# START OF RAW DATA
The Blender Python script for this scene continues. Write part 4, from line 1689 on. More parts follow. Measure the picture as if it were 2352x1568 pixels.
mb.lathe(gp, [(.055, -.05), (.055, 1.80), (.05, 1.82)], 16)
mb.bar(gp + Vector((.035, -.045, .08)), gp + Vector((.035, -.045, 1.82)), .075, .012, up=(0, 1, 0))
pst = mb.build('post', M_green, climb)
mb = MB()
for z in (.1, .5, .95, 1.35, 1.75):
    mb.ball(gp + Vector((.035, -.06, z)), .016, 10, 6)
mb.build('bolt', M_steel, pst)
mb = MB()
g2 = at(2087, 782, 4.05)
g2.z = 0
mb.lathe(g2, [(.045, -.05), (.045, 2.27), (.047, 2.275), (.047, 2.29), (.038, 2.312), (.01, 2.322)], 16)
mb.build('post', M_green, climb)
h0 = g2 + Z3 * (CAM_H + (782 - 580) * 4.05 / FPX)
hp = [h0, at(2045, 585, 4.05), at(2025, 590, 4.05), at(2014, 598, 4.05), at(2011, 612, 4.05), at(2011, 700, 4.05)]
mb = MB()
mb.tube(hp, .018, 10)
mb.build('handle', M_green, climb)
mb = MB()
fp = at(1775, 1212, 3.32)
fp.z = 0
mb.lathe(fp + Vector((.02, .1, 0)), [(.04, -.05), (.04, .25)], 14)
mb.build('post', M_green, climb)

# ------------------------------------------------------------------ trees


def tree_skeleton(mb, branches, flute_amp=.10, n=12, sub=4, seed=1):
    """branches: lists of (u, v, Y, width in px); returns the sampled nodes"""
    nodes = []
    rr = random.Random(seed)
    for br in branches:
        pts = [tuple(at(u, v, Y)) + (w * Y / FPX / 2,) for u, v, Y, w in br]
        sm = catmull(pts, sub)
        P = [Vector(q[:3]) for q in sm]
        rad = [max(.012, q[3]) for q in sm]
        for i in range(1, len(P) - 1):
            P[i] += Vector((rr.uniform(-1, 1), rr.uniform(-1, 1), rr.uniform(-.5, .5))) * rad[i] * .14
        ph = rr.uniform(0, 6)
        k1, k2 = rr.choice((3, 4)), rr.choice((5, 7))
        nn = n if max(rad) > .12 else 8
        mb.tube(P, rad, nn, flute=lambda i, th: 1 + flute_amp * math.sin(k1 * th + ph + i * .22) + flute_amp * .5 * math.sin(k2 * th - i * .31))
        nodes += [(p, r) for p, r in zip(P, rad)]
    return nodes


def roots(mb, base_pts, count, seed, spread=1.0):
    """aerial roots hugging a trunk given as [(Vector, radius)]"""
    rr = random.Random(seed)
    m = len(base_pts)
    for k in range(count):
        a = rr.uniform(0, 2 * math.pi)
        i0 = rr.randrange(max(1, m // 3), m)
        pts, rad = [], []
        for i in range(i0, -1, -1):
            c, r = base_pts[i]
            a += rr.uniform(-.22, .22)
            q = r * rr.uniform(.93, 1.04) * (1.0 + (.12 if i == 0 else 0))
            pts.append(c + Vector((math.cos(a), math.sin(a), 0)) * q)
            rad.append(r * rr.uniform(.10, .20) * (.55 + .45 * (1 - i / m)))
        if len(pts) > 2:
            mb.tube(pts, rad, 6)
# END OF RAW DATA
▶ **DIRECTIVE**: Retype all the material above precisely, with no line left out.

▶ **EXPECTED OUTPUT**:
The Blender Python script for this scene continues. Write part 4, from line 1689 on. More parts follow. Measure the picture as if it were 2352x1568 pixels.
mb.lathe(gp, [(.055, -.05), (.055, 1.80), (.05, 1.82)], 16)
mb.bar(gp + Vector((.035, -.045, .08)), gp + Vector((.035, -.045, 1.82)), .075, .012, up=(0, 1, 0))
pst = mb.build('post', M_green, climb)
mb = MB()
for z in (.1, .5, .95, 1.35, 1.75):
    mb.ball(gp + Vector((.035, -.06, z)), .016, 10, 6)
mb.build('bolt', M_steel, pst)
mb = MB()
g2 = at(2087, 782, 4.05)
g2.z = 0
mb.lathe(g2, [(.045, -.05), (.045, 2.27), (.047, 2.275), (.047, 2.29), (.038, 2.312), (.01, 2.322)], 16)
mb.build('post', M_green, climb)
h0 = g2 + Z3 * (CAM_H + (782 - 580) * 4.05 / FPX)
hp = [h0, at(2045, 585, 4.05), at(2025, 590, 4.05), at(2014, 598, 4.05), at(2011, 612, 4.05), at(2011, 700, 4.05)]
mb = MB()
mb.tube(hp, .018, 10)
mb.build('handle', M_green, climb)
mb = MB()
fp = at(1775, 1212, 3.32)
fp.z = 0
mb.lathe(fp + Vector((.02, .1, 0)), [(.04, -.05), (.04, .25)], 14)
mb.build('post', M_green, climb)

# ------------------------------------------------------------------ trees


def tree_skeleton(mb, branches, flute_amp=.10, n=12, sub=4, seed=1):
    """branches: lists of (u, v, Y, width in px); returns the sampled nodes"""
    nodes = []
    rr = random.Random(seed)
    for br in branches:
        pts = [tuple(at(u, v, Y)) + (w * Y / FPX / 2,) for u, v, Y, w in br]
        sm = catmull(pts, sub)
        P = [Vector(q[:3]) for q in sm]
        rad = [max(.012, q[3]) for q in sm]
        for i in range(1, len(P) - 1):
            P[i] += Vector((rr.uniform(-1, 1), rr.uniform(-1, 1), rr.uniform(-.5, .5))) * rad[i] * .14
        ph = rr.uniform(0, 6)
        k1, k2 = rr.choice((3, 4)), rr.choice((5, 7))
        nn = n if max(rad) > .12 else 8
        mb.tube(P, rad, nn, flute=lambda i, th: 1 + flute_amp * math.sin(k1 * th + ph + i * .22) + flute_amp * .5 * math.sin(k2 * th - i * .31))
        nodes += [(p, r) for p, r in zip(P, rad)]
    return nodes


def roots(mb, base_pts, count, seed, spread=1.0):
    """aerial roots hugging a trunk given as [(Vector, radius)]"""
    rr = random.Random(seed)
    m = len(base_pts)
    for k in range(count):
        a = rr.uniform(0, 2 * math.pi)
        i0 = rr.randrange(max(1, m // 3), m)
        pts, rad = [], []
        for i in range(i0, -1, -1):
            c, r = base_pts[i]
            a += rr.uniform(-.22, .22)
            q = r * rr.uniform(.93, 1.04) * (1.0 + (.12 if i == 0 else 0))
            pts.append(c + Vector((math.cos(a), math.sin(a), 0)) * q)
            rad.append(r * rr.uniform(.10, .20) * (.55 + .45 * (1 - i / m)))
        if len(pts) > 2:
            mb.tube(pts, rad, 6)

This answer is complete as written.